Citizens Hunts for Florida Acquisition Targets After Deal Spree
"In Florida, we're just trying to get really smart on the market. We're poking around, talking to people, turning over rocks. Something may turn up," Citizens Financial Group CEO Bruce Van Saun said.
March 25, 2022 at 11:29 AM
2 minute read
Citizens Financial Group Inc. is mulling the acquisition of a wealth manager or even a lender in Florida following a deal spree by the bank last year, Chief Executive Officer Bruce Van Saun said.
"In Florida, we're just trying to get really smart on the market," Van Saun said in an interview Thursday at Bloomberg's New York headquarters. "We're poking around, talking to people, turning over rocks.

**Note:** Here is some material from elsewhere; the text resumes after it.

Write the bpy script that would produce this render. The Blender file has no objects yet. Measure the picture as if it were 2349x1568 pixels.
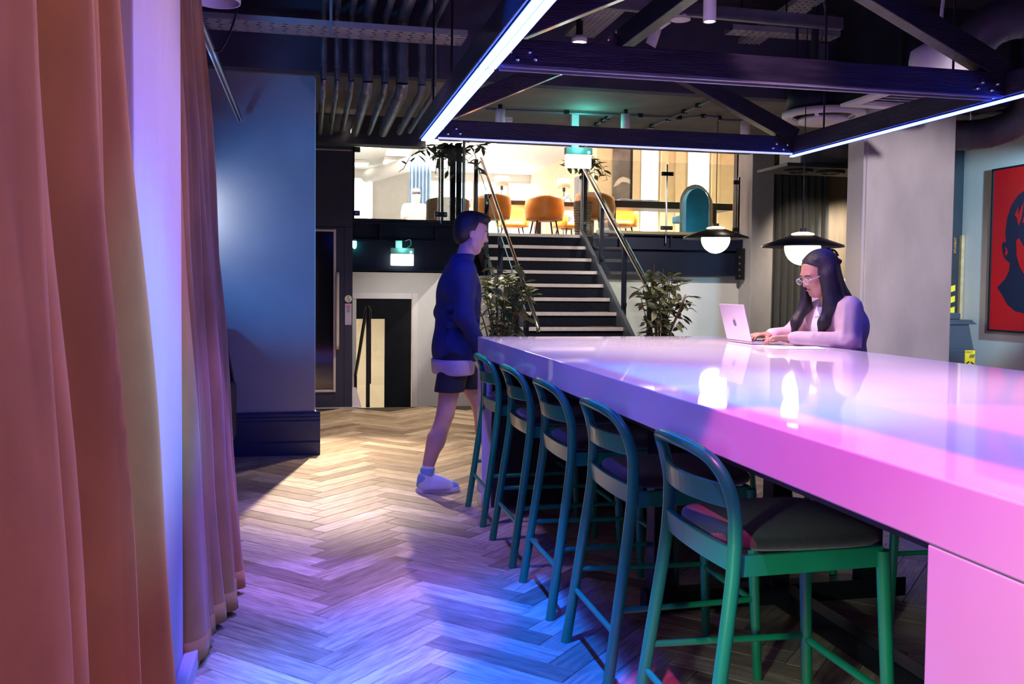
import bpy, math, random
import numpy as np
from mathutils import Vector, Matrix, Euler
random.seed(7); R=random.Random(11)
SC=bpy.context.scene; COL=SC.collection
PI=math.pi
# ------------------------------------------------------------------ camera
F_PX,YAW,PITCH,ROLL,PPY,CAM_H=2122.8,0.218485,0.0414567,0.010316,744.05,1.37
cd=bpy.data.cameras.new('camera'); cam=bpy.data.objects.new('camera',cd); COL.objects.link(cam)
cd.sensor_fit='HORIZONTAL'; cd.sensor_width=36; cd.lens=36*F_PX/2349; cd.shift_y=(PPY-784)/2349
_f=Vector((math.sin(YAW)*math.cos(PITCH),math.cos(YAW)*math.cos(PITCH),-math.sin(PITCH)))
_r=Vector((math.cos(YAW),-math.sin(YAW),0)); _u=_r.cross(_f)
_c,_s=math.cos(ROLL),math.sin(ROLL)
CR=_c*_r+_s*_u; CU=-_s*_r+_c*_u
mw=Matrix.Identity(4)
for i in range(3): mw[i][0]=CR[i]; mw[i][1]=CU[i]; mw[i][2]=-_f[i]
mw[0][3]=0; mw[1][3]=0; mw[2][3]=CAM_H
cam.matrix_world=mw; cd.clip_start=0.05; cd.clip_end=100; SC.camera=cam
def project(p):
    v=Vector(p)-Vector((0,0,CAM_H)); d=v.dot(_f)
    if d<=0.05: return None
    return (1174.5+F_PX*v.dot(CR)/d, PPY-F_PX*v.dot(CU)/d, d)
# ------------------------------------------------------------------ world, exposure
w=bpy.data.worlds.new('world'); SC.world=w; w.use_nodes=True
w.node_tree.nodes['Background'].inputs[0].default_value=(0.10,0.13,0.25,1)
w.node_tree.nodes['Background'].inputs[1].default_value=0.05
vs=SC.view_settings; vs.view_transform='Standard'; vs.look='None'; vs.gamma=1; vs.use_curve_mapping=False
vs.exposure=0.0
# ------------------------------------------------------------------ lamps of the place and added fill lights
def aim(o,t): o.rotation_euler=(Vector(t)-o.location).to_track_quat('-Z','Y').to_euler()
def spot(name,loc,tgt,col,power,deg,blend=.3,r=.04):
    l=bpy.data.lights.new(name,'SPOT'); l.color=col; l.energy=power; l.spot_size=math.radians(deg); l.spot_blend=blend; l.shadow_soft_size=r
    o=bpy.data.objects.new(name,l); COL.objects.link(o); o.location=loc; aim(o,tgt); return o
def area(name,loc,tgt,col,power,sx,sy=None,spread=180):
    l=bpy.data.lights.new(name,'AREA'); l.color=col; l.energy=power; l.shape='RECTANGLE'; l.size=sx; l.size_y=sy or sx; l.spread=math.radians(spread)
    o=bpy.data.objects.new(name,l); COL.objects.link(o); o.location=loc; aim(o,tgt); return o
def point(name,loc,col,power,r=.05):
    l=bpy.data.lights.new(name,'POINT'); l.color=col; l.energy=power; l.shadow_soft_size=r
    o=bpy.data.objects.new(name,l); COL.objects.link(o); o.location=loc; return o
PINK=(1,.56,.82); MAG=(1,.07,.50); BLUE=(.0,.14,1); WARM=(1,.80,.56); WHITE=(1,.93,.86); COOL=(.55,.80,1)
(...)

Something may turn up."
The state is the "gleam" in his eye, he said.
The Providence, Rhode Island-based bank is preparing to unveil a wealth office in Naples after it opened a similar location in West Palm Beach last year. The bank's acquisition of 80 U.S. branches from HSBC Holdings Plc in 2021 also gave it six locations in the Miami area.
"Florida's such a big state," Van Saun said. "To have now eight outposts in Florida is good, but probably not enough."
The push into Florida follows an aggressive run of dealmaking by the bank last year meant to strengthen its capital-markets business and establish a substantial retail presence in the New York area. That includes the acquisition of Investors Bancorp Inc., which the Federal Reserve approved earlier this week.
That transaction was among $77.6 billion of bank tie-ups in 2021. The need to scale up to keep pace with Wall Street titans and a challenging lending environment helped drive the combinations.
Van Saun cautioned on a Bloomberg Television appearance earlier Thursday that the bank wouldn't search for deals as aggressively as it had last year. Even so, the company is "still on the hunt" for a wealth manager, he said.
Florida isn't the only place the bank is looking to expand, with Van Saun describing interest in increasing staffing in California and Texas. But expanding the workforce isn't without its difficulties.
"Associates, analysts, people that are age 25 to early 30s, that area has been a challenge to hold onto all last year," Van Saun said, adding that the bank adjusted salaries and offered more vacation time to retain employees. "The investment banks just suck these people up."
Max Reyes reports for Bloomberg News.